(Records with scene code)
>> start

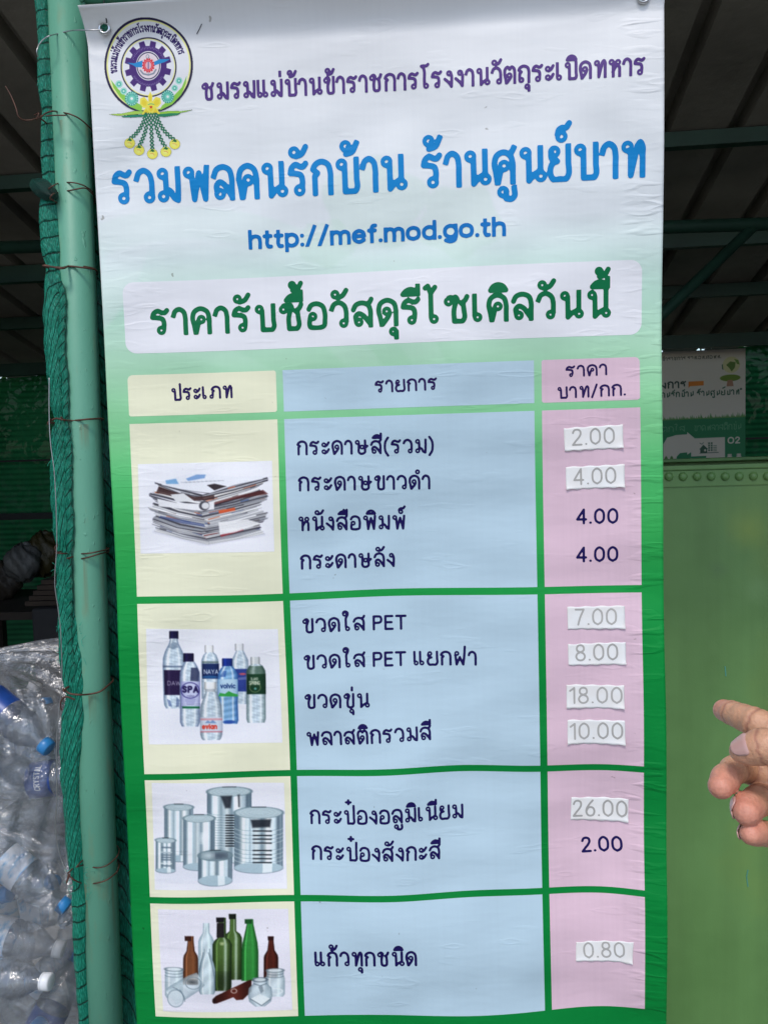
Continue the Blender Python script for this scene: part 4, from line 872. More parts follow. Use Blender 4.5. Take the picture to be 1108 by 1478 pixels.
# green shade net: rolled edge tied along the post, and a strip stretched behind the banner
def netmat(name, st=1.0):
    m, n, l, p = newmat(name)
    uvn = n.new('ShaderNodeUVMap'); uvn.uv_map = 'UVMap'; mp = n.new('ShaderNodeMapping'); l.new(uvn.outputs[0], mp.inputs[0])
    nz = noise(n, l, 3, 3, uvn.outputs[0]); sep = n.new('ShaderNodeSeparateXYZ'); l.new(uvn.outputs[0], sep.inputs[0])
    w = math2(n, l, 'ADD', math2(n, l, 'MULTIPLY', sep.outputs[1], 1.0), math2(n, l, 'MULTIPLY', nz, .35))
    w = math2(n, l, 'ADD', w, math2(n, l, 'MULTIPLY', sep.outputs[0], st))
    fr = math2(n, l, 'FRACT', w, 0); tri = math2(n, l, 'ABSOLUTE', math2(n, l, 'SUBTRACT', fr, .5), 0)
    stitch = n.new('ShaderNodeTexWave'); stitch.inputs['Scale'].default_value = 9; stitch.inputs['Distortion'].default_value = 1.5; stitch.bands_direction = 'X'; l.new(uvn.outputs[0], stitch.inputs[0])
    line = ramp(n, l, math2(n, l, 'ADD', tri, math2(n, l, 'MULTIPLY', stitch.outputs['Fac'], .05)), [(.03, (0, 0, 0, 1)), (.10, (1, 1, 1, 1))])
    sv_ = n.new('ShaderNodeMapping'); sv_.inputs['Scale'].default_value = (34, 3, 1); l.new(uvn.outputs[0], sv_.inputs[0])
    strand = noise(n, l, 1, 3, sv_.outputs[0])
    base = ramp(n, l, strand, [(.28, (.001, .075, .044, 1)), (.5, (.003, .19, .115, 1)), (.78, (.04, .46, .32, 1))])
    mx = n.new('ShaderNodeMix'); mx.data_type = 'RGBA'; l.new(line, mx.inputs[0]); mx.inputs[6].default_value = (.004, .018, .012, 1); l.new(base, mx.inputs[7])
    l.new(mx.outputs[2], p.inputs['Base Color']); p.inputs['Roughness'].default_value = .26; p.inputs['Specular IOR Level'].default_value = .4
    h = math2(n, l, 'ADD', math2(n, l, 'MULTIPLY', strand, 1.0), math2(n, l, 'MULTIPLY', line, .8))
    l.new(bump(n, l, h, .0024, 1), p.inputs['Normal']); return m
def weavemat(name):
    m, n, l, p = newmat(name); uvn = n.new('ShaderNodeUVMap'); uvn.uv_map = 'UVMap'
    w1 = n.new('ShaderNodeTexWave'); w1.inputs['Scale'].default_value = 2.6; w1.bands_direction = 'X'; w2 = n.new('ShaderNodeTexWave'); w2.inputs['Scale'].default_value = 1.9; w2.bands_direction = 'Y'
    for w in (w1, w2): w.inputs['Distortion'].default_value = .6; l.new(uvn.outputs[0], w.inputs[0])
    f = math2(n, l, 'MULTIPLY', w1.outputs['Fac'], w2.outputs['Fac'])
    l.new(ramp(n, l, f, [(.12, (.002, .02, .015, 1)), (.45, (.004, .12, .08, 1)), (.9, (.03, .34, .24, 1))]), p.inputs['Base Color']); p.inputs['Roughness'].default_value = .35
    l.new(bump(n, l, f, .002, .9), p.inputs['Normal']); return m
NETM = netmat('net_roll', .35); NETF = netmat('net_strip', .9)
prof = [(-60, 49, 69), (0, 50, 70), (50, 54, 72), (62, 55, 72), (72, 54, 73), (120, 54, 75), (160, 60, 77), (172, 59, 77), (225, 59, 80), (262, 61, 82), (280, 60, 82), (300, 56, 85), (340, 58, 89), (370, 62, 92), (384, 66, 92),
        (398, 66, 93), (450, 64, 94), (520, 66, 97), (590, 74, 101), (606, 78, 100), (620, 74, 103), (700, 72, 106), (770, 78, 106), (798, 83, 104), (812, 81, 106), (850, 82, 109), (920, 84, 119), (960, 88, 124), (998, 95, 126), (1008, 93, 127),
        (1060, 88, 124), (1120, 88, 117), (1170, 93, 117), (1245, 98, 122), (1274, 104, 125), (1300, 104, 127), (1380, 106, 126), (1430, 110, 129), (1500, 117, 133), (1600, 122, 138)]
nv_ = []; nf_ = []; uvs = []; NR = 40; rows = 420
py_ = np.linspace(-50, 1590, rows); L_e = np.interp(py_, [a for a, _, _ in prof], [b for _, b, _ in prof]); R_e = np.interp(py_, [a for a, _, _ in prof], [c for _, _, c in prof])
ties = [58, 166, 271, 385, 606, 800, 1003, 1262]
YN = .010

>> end
>> start

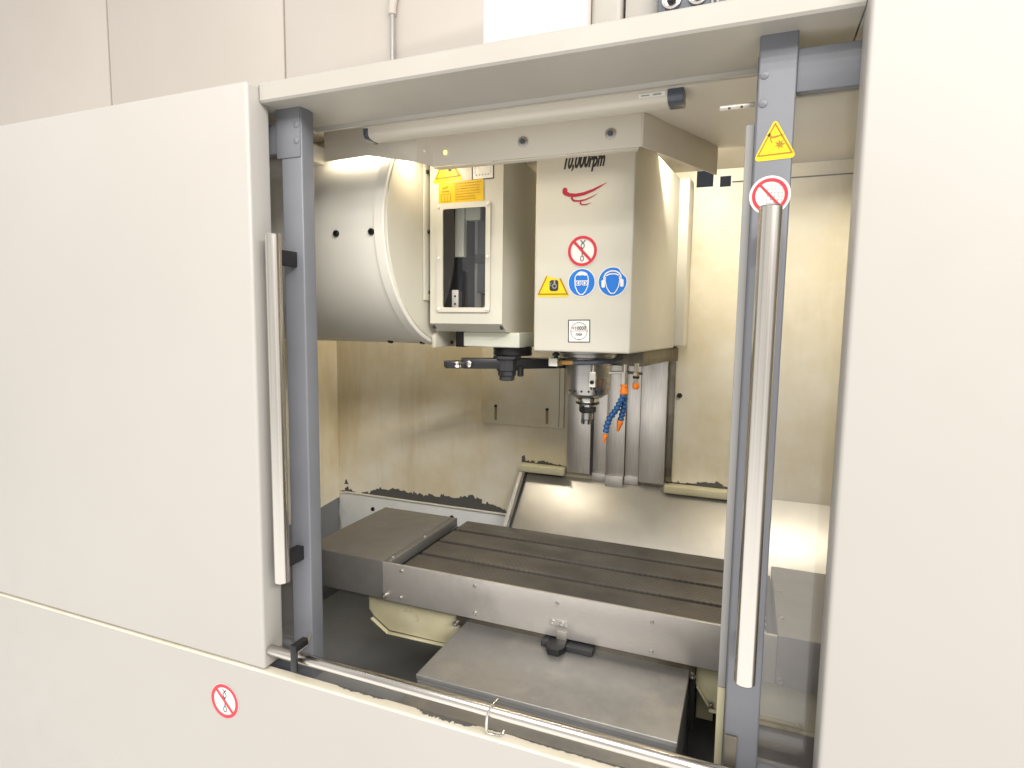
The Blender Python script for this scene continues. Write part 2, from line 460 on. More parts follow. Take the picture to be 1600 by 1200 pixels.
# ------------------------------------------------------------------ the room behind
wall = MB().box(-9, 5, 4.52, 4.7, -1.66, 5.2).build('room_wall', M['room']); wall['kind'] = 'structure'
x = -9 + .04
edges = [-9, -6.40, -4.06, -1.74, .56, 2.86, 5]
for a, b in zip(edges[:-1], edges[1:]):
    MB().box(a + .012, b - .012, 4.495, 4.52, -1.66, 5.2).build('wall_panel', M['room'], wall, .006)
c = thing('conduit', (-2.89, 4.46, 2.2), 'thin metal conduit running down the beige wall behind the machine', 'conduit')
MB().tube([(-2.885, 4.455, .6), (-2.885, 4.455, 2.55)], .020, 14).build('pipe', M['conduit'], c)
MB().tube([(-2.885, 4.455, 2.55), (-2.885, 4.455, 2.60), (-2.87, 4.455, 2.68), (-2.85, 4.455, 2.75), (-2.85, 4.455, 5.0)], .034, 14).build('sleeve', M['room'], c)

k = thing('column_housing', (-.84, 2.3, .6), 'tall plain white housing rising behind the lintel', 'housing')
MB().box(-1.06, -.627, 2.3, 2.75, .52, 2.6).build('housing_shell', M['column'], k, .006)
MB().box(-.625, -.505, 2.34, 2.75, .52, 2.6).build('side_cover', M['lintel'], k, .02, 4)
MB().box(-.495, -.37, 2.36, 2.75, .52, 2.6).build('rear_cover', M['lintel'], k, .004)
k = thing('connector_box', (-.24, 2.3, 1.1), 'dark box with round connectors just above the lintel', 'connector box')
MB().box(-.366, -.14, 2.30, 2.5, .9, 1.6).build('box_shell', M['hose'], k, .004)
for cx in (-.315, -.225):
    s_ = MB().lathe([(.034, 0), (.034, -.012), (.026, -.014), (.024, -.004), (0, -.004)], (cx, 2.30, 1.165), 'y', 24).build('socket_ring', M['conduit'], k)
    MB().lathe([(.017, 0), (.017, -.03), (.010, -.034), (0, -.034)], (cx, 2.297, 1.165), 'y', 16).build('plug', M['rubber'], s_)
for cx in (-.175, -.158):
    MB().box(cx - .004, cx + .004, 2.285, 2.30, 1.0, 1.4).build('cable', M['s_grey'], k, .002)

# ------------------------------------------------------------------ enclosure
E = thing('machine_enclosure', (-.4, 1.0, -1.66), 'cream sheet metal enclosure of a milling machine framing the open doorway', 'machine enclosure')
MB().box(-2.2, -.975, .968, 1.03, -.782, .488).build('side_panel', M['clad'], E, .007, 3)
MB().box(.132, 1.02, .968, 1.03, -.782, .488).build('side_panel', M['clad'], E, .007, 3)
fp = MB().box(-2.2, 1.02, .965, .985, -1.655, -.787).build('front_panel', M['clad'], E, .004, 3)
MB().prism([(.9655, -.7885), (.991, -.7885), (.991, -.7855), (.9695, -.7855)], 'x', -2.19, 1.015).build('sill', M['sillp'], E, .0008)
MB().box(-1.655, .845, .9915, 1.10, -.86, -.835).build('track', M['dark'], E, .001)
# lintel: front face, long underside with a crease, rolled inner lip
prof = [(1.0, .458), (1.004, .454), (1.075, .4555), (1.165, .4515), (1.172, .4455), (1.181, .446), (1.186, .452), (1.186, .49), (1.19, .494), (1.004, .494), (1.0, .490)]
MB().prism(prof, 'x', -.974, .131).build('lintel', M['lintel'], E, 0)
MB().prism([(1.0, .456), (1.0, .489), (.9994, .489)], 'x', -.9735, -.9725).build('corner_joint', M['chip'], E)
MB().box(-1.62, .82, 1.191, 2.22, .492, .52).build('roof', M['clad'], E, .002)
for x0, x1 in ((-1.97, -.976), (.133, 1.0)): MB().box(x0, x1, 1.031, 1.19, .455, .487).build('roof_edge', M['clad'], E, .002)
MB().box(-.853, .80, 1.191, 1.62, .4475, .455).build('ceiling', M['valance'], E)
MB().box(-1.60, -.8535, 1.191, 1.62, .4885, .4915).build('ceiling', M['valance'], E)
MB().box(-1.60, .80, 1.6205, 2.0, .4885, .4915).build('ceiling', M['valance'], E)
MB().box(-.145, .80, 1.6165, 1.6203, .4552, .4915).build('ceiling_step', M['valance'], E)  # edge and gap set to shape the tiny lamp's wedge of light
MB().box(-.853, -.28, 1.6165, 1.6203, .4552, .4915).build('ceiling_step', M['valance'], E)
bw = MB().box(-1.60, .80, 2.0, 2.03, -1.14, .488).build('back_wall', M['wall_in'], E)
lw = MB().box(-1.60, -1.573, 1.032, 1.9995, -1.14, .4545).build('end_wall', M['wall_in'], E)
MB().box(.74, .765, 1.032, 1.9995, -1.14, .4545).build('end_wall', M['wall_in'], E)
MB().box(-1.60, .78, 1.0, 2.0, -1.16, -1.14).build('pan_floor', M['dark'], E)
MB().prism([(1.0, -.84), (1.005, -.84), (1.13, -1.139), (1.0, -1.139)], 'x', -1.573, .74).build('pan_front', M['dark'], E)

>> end
>> start

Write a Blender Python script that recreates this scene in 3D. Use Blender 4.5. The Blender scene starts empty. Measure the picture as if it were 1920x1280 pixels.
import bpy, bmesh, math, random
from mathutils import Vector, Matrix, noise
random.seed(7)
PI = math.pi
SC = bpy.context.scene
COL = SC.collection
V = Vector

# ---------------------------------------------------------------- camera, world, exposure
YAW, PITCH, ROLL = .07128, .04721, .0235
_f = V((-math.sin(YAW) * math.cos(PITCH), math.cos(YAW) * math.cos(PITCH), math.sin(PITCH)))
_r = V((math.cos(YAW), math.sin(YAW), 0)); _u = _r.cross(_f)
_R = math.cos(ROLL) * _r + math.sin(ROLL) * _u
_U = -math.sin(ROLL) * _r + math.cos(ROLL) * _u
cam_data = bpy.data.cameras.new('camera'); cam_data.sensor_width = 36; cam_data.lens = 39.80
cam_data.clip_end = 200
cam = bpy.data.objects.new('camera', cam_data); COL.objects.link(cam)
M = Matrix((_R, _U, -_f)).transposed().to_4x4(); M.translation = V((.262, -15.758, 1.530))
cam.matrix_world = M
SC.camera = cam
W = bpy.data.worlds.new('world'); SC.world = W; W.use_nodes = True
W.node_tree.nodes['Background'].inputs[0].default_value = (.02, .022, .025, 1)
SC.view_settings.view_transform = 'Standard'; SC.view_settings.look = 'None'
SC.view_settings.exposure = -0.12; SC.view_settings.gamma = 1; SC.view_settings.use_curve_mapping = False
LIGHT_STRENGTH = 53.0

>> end

Written problem: Each line from the line with "The Blender Python script for this scene continues." to the line with "14).build('sleeve', M['room'], c)" is to be echoed exactly; both boundary lines are included, and nothing else is to be output.

Answer below:
The Blender Python script for this scene continues. Write part 2, from line 460 on. More parts follow. Take the picture to be 1600 by 1200 pixels.
# ------------------------------------------------------------------ the room behind
wall = MB().box(-9, 5, 4.52, 4.7, -1.66, 5.2).build('room_wall', M['room']); wall['kind'] = 'structure'
x = -9 + .04
edges = [-9, -6.40, -4.06, -1.74, .56, 2.86, 5]
for a, b in zip(edges[:-1], edges[1:]):
    MB().box(a + .012, b - .012, 4.495, 4.52, -1.66, 5.2).build('wall_panel', M['room'], wall, .006)
c = thing('conduit', (-2.89, 4.46, 2.2), 'thin metal conduit running down the beige wall behind the machine', 'conduit')
MB().tube([(-2.885, 4.455, .6), (-2.885, 4.455, 2.55)], .020, 14).build('pipe', M['conduit'], c)
MB().tube([(-2.885, 4.455, 2.55), (-2.885, 4.455, 2.60), (-2.87, 4.455, 2.68), (-2.85, 4.455, 2.75), (-2.85, 4.455, 5.0)], .034, 14).build('sleeve', M['room'], c)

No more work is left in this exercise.